Orchestrated infamy?
No one smells good in jail, Schrenker laments.
There are many things he misses, he said, but the smell of his wife nears the top.
Inside a tiny, orange cinder-block room in the Hamilton County, Ind., Jail -- dressed in a jail-issued yellow T-shirt and slate-gray pants -- Schrenker reflected on what made him a national talking point.
There is thinned hair on his left arm, which he said was singed by jagged speed and cold during his plummet. (He evidently had covered his right arm for most of the drop.)
There is a dark pink horizontal scar near the inside of his left wrist.
He swears that, despite reports, he did not slit it in a Florida campsite. The parachute cord pulled violently across his arm, cutting it, he told The Times.
He displays a photo of his five-member family, dressed in white shirts and jeans, sitting on a Bahamian beach. They're all smiling.
"I miss my wife and kids. That's the most painful part," he said. "I taught (my kids) how to detail a jet before how to ride a bike."
Underneath the picture lie letters from ABC and CNN. They want interviews, he said, but he's not sure if he's ready.
At some point, he says, he'll sit down with Barbara Walters and Larry King.
"I think there is just too far a mystery with all this," he said. "(People) can't figure out if I'm a criminal."
There's no mystery, according to the state of Florida, which sentenced him to more than four years in prison for crashing his plane and calling for help when he didn't need it.
He will stay in the county jail in Noblesville for the duration of his Indiana case. His trial date was delayed last week until March.
He's fine with this, he said, after experiencing what he described as squalid Florida lockups. Though, he said with some pride, he did stay in the cell that had housed NFL player Michael Vick, who spent 23 months in prison for pleading guilty in 2007 to felony charges connected with his involvement in a dogfighting ring.
While bouncing around jails and waiting to be tried, Schrenker has written more than 200 pages of notes. He wants to publish a book that he said would focus heavily on bipolar disorder.
"Michelle will have final say" on the movie manuscript, he said in reference to his wife, who filed for divorce two weeks before Shrenker fled, as investigators were unraveling his investment business.

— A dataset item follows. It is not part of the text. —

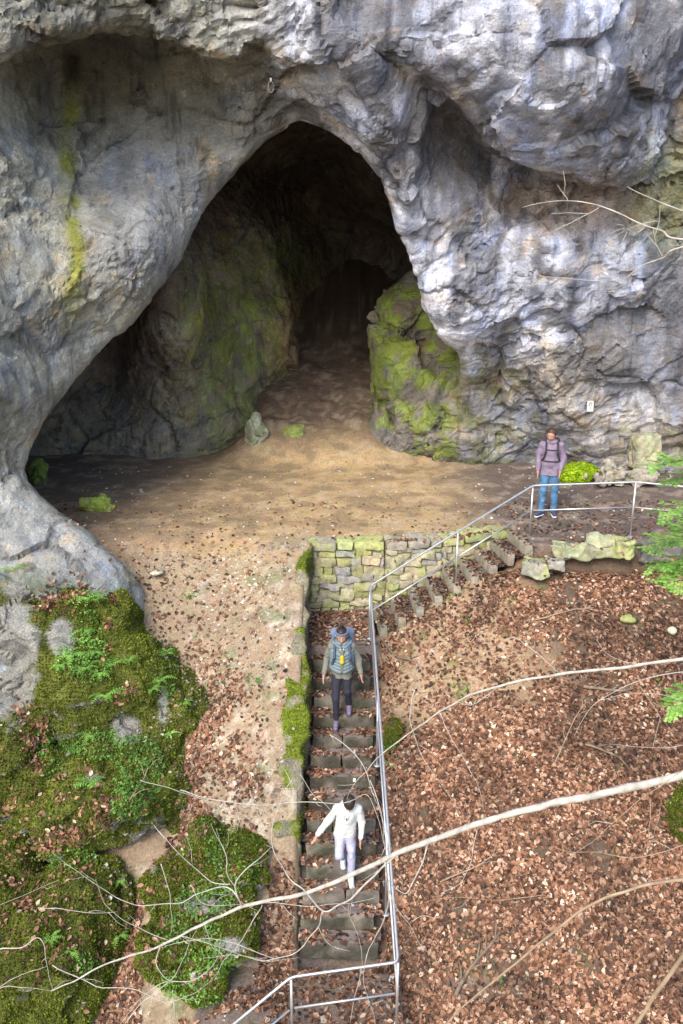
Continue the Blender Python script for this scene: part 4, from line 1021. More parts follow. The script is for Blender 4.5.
# ------------------------------------------------------------------ bare tree reaching in from the right
TX, TY = 4.6, 5.0
bt = empty('bare_tree', (TX, TY, tz(TX, TY)), 'leafless tree whose pale limbs and thin twigs cross in front of the stairs', 'tree')
zb = tz(TX, TY)
V, Q = tube_mesh([catmull([Vector((TX, TY, zb-.3)), Vector((TX+.05, TY, zb+2)), Vector((TX-.05, TY+.1, zb+5)), Vector((TX+.1, TY, zb+8)), Vector((TX+.05, TY-.1, zb+11.5))], [.2, .16, .13, .10, .05], 6)], 12)
mesh_from('trunk', local(V, bt.location), Q, M_BARK, bt)
def limb(name, pts, r0, r1, parent, mat=M_BARK, root=None, wig=.012, n=5, sides=7, knots=True):
    P = [at(*p) for p in pts]
    if root is not None: P = [Vector(root)]+P
    m = len(P); rad = [r0+(r1-r0)*(i/(m-1)) for i in range(m)]
    path = catmull(P, rad, n)
    out = []
    for i, (p, r) in enumerate(path):
        j = Vector(mn.noise_vector(p*5+Vector((r0*90, 0, 0))))*wig
        kk = 1+(.18*mn.noise(p*16) if knots else 0)+(.12 if knots and i % 7 == 3 else 0)
        out.append((p+j*(0 if i == 0 else 1), r*kk))
    V, Q = tube_mesh([out], sides); org_ = np.array(bt.location)
    return mesh_from(name, V-org_, Q, mat, parent), P
def trunk_pt(z): return (TX, TY+.03, z)
L1, _ = limb('limb', [(800, 735, 5.25), (683, 774, 5.4), (620, 790, 5.5), (560, 802, 5.6), (500, 817, 5.75), (440, 837, 5.9), (400, 852, 6.0), (370, 866, 6.1), (330, 885, 6.2), (290, 897, 6.3), (245, 906, 6.4), (215, 918, 6.5), (180, 936, 6.6), (150, 950, 6.7), (110, 962, 6.8), (75, 980, 6.85), (52, 991, 6.9)], .033, .0045, bt, root=trunk_pt(1.3), n=6, sides=10)
def tw(pts, D, r0, r1=.0018, parent=None, mat=M_BARK): 
    d0, d1 = D if isinstance(D, tuple) else (D, D); m = len(pts)
    p3 = [(x, y, d0+(d1-d0)*i/(m-1)) for i, (x, y) in enumerate(pts)]
    o, P = limb('twig', p3, r0*.78, r1*.8, parent or L1, mat, None, .02, 5, 5)
    return P
T = [([(398, 855), (378, 872), (358, 893), (340, 906), (323, 912), (306, 891), (290, 879), (272, 846), (275, 820), (282, 797), (292, 780)], (6.0, 6.5), .013),
 ([(323, 912), (318, 926), (304, 944), (288, 956), (262, 962), (240, 955), (205, 958)], (6.25, 6.5), .008), ([(243, 905), (235, 886), (247, 868), (262, 856), (272, 846)], (6.4, 6.4), .010),
 ([(235, 886), (228, 874), (226, 855), (218, 838), (211, 824)], 6.4, .007), ([(230, 884), (212, 882), (190, 863), (168, 842), (155, 826)], (6.4, 6.7), .006),
 ([(243, 905), (228, 888), (205, 890), (176, 903), (142, 906), (110, 894), (80, 874), (52, 852)], (6.4, 6.9), .008), ([(161, 864), (169, 890), (171, 915), (171, 932)], 6.6, .006),
 ([(160, 946), (157, 964), (168, 979), (190, 982), (207, 972), (219, 955), (220, 943)], 6.6, .008), ([(52, 965), (95, 985), (130, 988), (165, 1001), (190, 996), (213, 981)], (6.9, 6.6), .007),
 ([(0, 949), (22, 947), (40, 939), (47, 966), (53, 990)], 6.9, .009), ([(0, 987), (20, 975), (47, 967)], 6.9, .005), ([(0, 988), (28, 987), (53, 991)], 6.9, .005), ([(38, 908), (62, 908), (90, 912), (118, 912)], 6.9, .006),
 ([(430, 838), (424, 858), (412, 882), (405, 893), (392, 883), (386, 872)], 5.95, .010), ([(386, 872), (392, 898), (404, 916), (413, 930), (418, 941), (434, 957)], (6.0, 6.3), .007), ([(412, 921), (422, 916), (436, 918)], 6.15, .004),
 ([(385, 862), (389, 898), (380, 928), (367, 955), (364, 985), (372, 1008), (375, 1030)], (6.0, 6.4), .008), ([(372, 1004), (384, 1000)], 6.3, .004),
 ([(180, 790), (215, 800), (260, 805), (300, 802), (345, 803), (366, 795), (376, 815), (386, 850)], (6.7, 6.0), .006), ([(285, 770), (296, 802), (290, 780)], 6.5, .004), ([(300, 775), (315, 795), (340, 818), (360, 830)], 6.3, .004),
 ([(243, 905), (270, 903), (300, 906), (345, 905), (375, 898)], (6.4, 6.2), .006), ([(262, 905), (250, 925), (236, 948), (225, 960), (213, 981)], 6.45, .006), ([(180, 936), (215, 945), (262, 960), (300, 958)], 6.55, .005),
 ([(280, 960), (225, 940), (192, 940), (165, 946)], 6.55, .005), ([(205, 925), (212, 945), (220, 950)], 6.5, .004), ([(350, 1024), (362, 950), (350, 915), (350, 905)], 6.2, .0035), ([(125, 1024), (145, 1000), (175, 975), (190, 940), (200, 926)], 6.6, .007),
 ([(478, 822), (473, 850), (468, 868), (458, 885), (440, 895)], 5.85, .005), ([(370, 780), (380, 805), (385, 850)], (6.2, 6.0), .006), ([(330, 735), (360, 760), (372, 790), (384, 830), (388, 858)], (6.4, 6.0), .005),
 ([(168, 940), (130, 925), (105, 905), (95, 880)], 6.7, .005), ([(250, 790), (262, 810), (275, 832)], 6.45, .004), ([(318, 926), (330, 945), (350, 952)], 6.3, .004), ([(232, 800), (238, 812), (237, 832)], 6.5, .003), ([(190, 885), (205, 905), (243, 905)], 6.45, .006), ([(140, 780), (190, 795), (235, 812), (268, 830)], 6.6, .004), ([(0, 905), (35, 890), (60, 880)], 6.9, .003),
 ([(173, 990), (175, 1010), (172, 1030)], 6.6, .005), ([(170, 980), (150, 990), (120, 1024)], 6.6, .005)]
random.seed(21)
allP = []
for pts, D, r in T: allP.append((tw(pts, D, r), r))
L2, _ = limb('limb', [(800, 650, 6.0), (683, 659, 6.2), (620, 668, 6.4), (560, 674, 6.5), (500, 686, 6.7), (460, 700, 6.9), (420, 726, 7.1), (385, 752, 7.3), (366, 772, 7.4)], .017, .004, bt, root=trunk_pt(2.3), n=6)
L3, _ = limb('limb', [(800, 880, 4.9), (683, 880, 5.1), (640, 887, 5.2), (590, 905, 5.3), (550, 935, 5.4), (500, 976, 5.5), (460, 1010, 5.6), (430, 1040, 5.7)], .014, .006, bt, M_TWIG, root=trunk_pt(.2), n=6)
L4, _ = limb('limb', [(800, 850, 4.6), (700, 930, 4.7), (683, 956, 4.8), (656, 995, 4.9), (630, 1030, 5.0), (600, 1060, 5)], .022, .012, bt, M_TWIG, root=trunk_pt(.0), n=6)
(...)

But for now, all of that will wait. He doesn't want to look like he's taking advantage of a bad situation, he said.
"I've got to get through this Indiana issue first," he said.
Schrenker faces 11 felony charges, including nine allegations of securities fraud. The former money manager, who is accused of conning clients into investing in a nonexistent foreign currency fund, calls prosecutors' accusations that he tried to fake his death "hurtful."
"This was just an adult who got very sick ... who should never have been flying a plane," he said. "I just lost control."
He said he could not have ripped himself from his family to see them flourish without him.
"I was worth millions, had a beautiful wife," he said. "I'm in hell right now."
Sometimes, he said, he regrets surviving the jump.
"I think it made a sensational story," he said. "I don't think it makes for a 'fake your death.'
"I think it makes for a bad night."
The Times was the first media outlet to conduct a full, in-person interview with Marcus Schrenker about crashing his plane into the Florida panhandle nine months ago. The Times was not allowed to photograph or record the interview, held at the Hamilton County Jail in Noblesville, Ind. Descriptions of some events, including the plane crash, were compiled from court records and Schrenker's remarks.